In Andy Crouch’s book, “Culture Makers” he suggests four basic postures the Church historically, especially recently, has towards the dominant culture around it.

The first reaction is one of judgment, the pointing finger, the ‘we vs them’ lines of distinction. We can all think of cultural norms which solicit this at times, but does it change culture?
The second reaction is one of intellectual criticism. Perhaps something isn’t worthy of condemnation, but is a complex issue, deserving of dialogue and co-operative learning on the part of the Church before it forms rigid dogma. Does this posture change culture?
When the Church embraces elements of culture as undeserving of condemnation, and even worthy to adopt within the Christian worldview, it copies culture. Does this change culture?
Finally, the Church once it adopts culture, it becomes a consumer of it. I think we can all agree, consuming the dominant culture at large, does not impact or change culture.

Is there a better attitude or posture we believers should have towards culture? I think there is, and Crouch makes this observation.

We could, if we took some time, come up with many different topics, cultural themes which would fit into each of these categories. One of the difficulties is that when we focus on these often divisive topics, not every believer agrees with our own agreed posture. We may each hold to the authority of Scripture, even belong to the same church, and yet understand a cultural trend or topic differently. One condemns, another open to a different interpretation and still others adopting a christian version for their own consumption within their christian sub-culture.

What if all four postures towards culture are less than what we are truly called to be and do in our world? What if our response towards culture should come from a place of creativity as we’re restored in Christ to expressive, gifted, story-telling, and authentic selves?

“The only way to change culture is to create more of it.”

Andy Crouch

What if we were designed to co-create with God. What if embedded in our divine image bearing selves, is the ability to create cultural, visible, felt, tasted, heard expressions that reflect the world that should be. The Kingdom, Christ said, has come. We do, and should have a story to tell. What if, instead of condemning or critiquing as our primary postures (defensive as they are), we are Kingdom culture makers in a broken world desperately in need of repair.

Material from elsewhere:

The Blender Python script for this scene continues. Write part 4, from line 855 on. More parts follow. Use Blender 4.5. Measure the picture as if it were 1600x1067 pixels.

During the first four centuries of the Church, it was the radical Kingdom expressions of equality, service, love, sacrifice which propelled this revolution of Christianity throughout Rome, despite often strict opposition of the dominant culture. Without this vision, we’re relegated as the body of Christ to the sidelines, incubated, even secularized in a corner of culturally permitted Christendom. It’s sad that our posture too often as Christians is that of a people ‘opposed?’ Opposed to what, the world? The world in need of a Savior? The world for whom the Father sent His most loved Son to suffer for? We need a new posture than that of a condemning, criticizing, copying, and consuming Christian culture. This is far, far less than what the Father intended us to be as salt, light, and Kingdom culture makers in this world.

Christian faith malfunctions when it is practiced as a mystical religion in which assent is followed by a barren rather than creative return, a return that has no positive results for the world.”

Miroslav Volf

In the next blog, I will share some really interesting concepts that comprise our worldview. If you haven’t a vision for how the world should be, under the reign of Christ, it will be very difficult to embark on culture creation. The places and spaces we create, the reflections of our worldview through all kinds of artistic expression, should inspire, attract, convict, and be shared with our world.

Think of the many ways we absorb and are shaped by cultural expressions. Next we will dive more deeply into the concept of culture and our potential to create within it.

You are already creating cultural expressions, things that you deeply value. Perhaps you just don’t realize it. From the wafting aroma of the baked cookies, to the smile you give someone that you don’t know. We are communicating, expressing in so many ways.

What is your vision of the way the world should be?